***** Exercise input

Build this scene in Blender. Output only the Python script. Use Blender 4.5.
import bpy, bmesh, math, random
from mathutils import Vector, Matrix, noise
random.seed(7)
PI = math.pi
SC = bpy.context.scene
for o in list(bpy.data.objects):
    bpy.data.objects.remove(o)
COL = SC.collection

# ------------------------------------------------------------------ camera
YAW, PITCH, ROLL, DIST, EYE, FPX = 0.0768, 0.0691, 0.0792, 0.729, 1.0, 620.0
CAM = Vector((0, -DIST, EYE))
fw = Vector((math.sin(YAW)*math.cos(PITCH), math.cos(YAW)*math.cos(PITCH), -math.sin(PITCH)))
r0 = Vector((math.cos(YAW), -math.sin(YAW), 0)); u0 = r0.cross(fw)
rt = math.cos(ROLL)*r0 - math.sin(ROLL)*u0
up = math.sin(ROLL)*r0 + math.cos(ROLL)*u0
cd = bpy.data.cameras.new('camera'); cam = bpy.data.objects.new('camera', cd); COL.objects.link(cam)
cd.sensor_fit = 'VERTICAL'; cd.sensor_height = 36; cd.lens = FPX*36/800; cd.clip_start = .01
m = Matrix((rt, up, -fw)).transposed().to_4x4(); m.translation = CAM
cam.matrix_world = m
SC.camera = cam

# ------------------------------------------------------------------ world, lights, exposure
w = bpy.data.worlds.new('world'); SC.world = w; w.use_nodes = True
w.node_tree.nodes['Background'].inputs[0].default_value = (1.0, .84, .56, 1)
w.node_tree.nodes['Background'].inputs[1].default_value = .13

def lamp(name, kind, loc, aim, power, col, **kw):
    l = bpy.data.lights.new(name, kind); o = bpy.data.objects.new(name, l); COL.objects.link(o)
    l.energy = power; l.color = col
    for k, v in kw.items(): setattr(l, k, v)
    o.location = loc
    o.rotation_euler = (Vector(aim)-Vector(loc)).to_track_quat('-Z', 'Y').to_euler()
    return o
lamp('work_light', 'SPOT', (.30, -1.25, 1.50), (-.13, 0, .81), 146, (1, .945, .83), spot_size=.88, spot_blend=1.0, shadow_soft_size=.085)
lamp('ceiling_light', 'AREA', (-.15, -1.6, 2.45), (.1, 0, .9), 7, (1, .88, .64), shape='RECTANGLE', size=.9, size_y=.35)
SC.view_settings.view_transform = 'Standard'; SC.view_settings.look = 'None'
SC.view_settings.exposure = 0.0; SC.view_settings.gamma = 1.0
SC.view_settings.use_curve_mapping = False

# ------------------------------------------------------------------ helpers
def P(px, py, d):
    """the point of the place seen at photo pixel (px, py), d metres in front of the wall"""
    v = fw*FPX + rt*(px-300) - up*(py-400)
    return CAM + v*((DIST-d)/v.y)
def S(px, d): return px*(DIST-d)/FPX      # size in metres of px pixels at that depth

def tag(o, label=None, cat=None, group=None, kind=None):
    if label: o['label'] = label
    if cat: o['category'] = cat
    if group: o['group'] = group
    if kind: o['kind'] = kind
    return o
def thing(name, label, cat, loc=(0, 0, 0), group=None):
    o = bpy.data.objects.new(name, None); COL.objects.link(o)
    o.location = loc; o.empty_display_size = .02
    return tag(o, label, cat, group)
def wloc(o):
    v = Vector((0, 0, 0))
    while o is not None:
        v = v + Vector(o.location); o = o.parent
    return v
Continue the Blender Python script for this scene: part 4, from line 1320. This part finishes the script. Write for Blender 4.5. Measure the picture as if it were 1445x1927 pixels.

**********

*The task*:
Reproduce the material above without altering a single character.

*Solution to this exercise*:
Build this scene in Blender. Output only the Python script. Use Blender 4.5.
import bpy, bmesh, math, random
from mathutils import Vector, Matrix, noise
random.seed(7)
PI = math.pi
SC = bpy.context.scene
for o in list(bpy.data.objects):
    bpy.data.objects.remove(o)
COL = SC.collection

# ------------------------------------------------------------------ camera
YAW, PITCH, ROLL, DIST, EYE, FPX = 0.0768, 0.0691, 0.0792, 0.729, 1.0, 620.0
CAM = Vector((0, -DIST, EYE))
fw = Vector((math.sin(YAW)*math.cos(PITCH), math.cos(YAW)*math.cos(PITCH), -math.sin(PITCH)))
r0 = Vector((math.cos(YAW), -math.sin(YAW), 0)); u0 = r0.cross(fw)
rt = math.cos(ROLL)*r0 - math.sin(ROLL)*u0
up = math.sin(ROLL)*r0 + math.cos(ROLL)*u0
cd = bpy.data.cameras.new('camera'); cam = bpy.data.objects.new('camera', cd); COL.objects.link(cam)
cd.sensor_fit = 'VERTICAL'; cd.sensor_height = 36; cd.lens = FPX*36/800; cd.clip_start = .01
m = Matrix((rt, up, -fw)).transposed().to_4x4(); m.translation = CAM
cam.matrix_world = m
SC.camera = cam

# ------------------------------------------------------------------ world, lights, exposure
w = bpy.data.worlds.new('world'); SC.world = w; w.use_nodes = True
w.node_tree.nodes['Background'].inputs[0].default_value = (1.0, .84, .56, 1)
w.node_tree.nodes['Background'].inputs[1].default_value = .13

def lamp(name, kind, loc, aim, power, col, **kw):
    l = bpy.data.lights.new(name, kind); o = bpy.data.objects.new(name, l); COL.objects.link(o)
    l.energy = power; l.color = col
    for k, v in kw.items(): setattr(l, k, v)
    o.location = loc
    o.rotation_euler = (Vector(aim)-Vector(loc)).to_track_quat('-Z', 'Y').to_euler()
    return o
lamp('work_light', 'SPOT', (.30, -1.25, 1.50), (-.13, 0, .81), 146, (1, .945, .83), spot_size=.88, spot_blend=1.0, shadow_soft_size=.085)
lamp('ceiling_light', 'AREA', (-.15, -1.6, 2.45), (.1, 0, .9), 7, (1, .88, .64), shape='RECTANGLE', size=.9, size_y=.35)
SC.view_settings.view_transform = 'Standard'; SC.view_settings.look = 'None'
SC.view_settings.exposure = 0.0; SC.view_settings.gamma = 1.0
SC.view_settings.use_curve_mapping = False

# ------------------------------------------------------------------ helpers
def P(px, py, d):
    """the point of the place seen at photo pixel (px, py), d metres in front of the wall"""
    v = fw*FPX + rt*(px-300) - up*(py-400)
    return CAM + v*((DIST-d)/v.y)
def S(px, d): return px*(DIST-d)/FPX      # size in metres of px pixels at that depth

def tag(o, label=None, cat=None, group=None, kind=None):
    if label: o['label'] = label
    if cat: o['category'] = cat
    if group: o['group'] = group
    if kind: o['kind'] = kind
    return o
def thing(name, label, cat, loc=(0, 0, 0), group=None):
    o = bpy.data.objects.new(name, None); COL.objects.link(o)
    o.location = loc; o.empty_display_size = .02
    return tag(o, label, cat, group)
def wloc(o):
    v = Vector((0, 0, 0))
    while o is not None:
        v = v + Vector(o.location); o = o.parent
    return v
Continue the Blender Python script for this scene: part 4, from line 1320. This part finishes the script. Write for Blender 4.5. Measure the picture as if it were 1445x1927 pixels.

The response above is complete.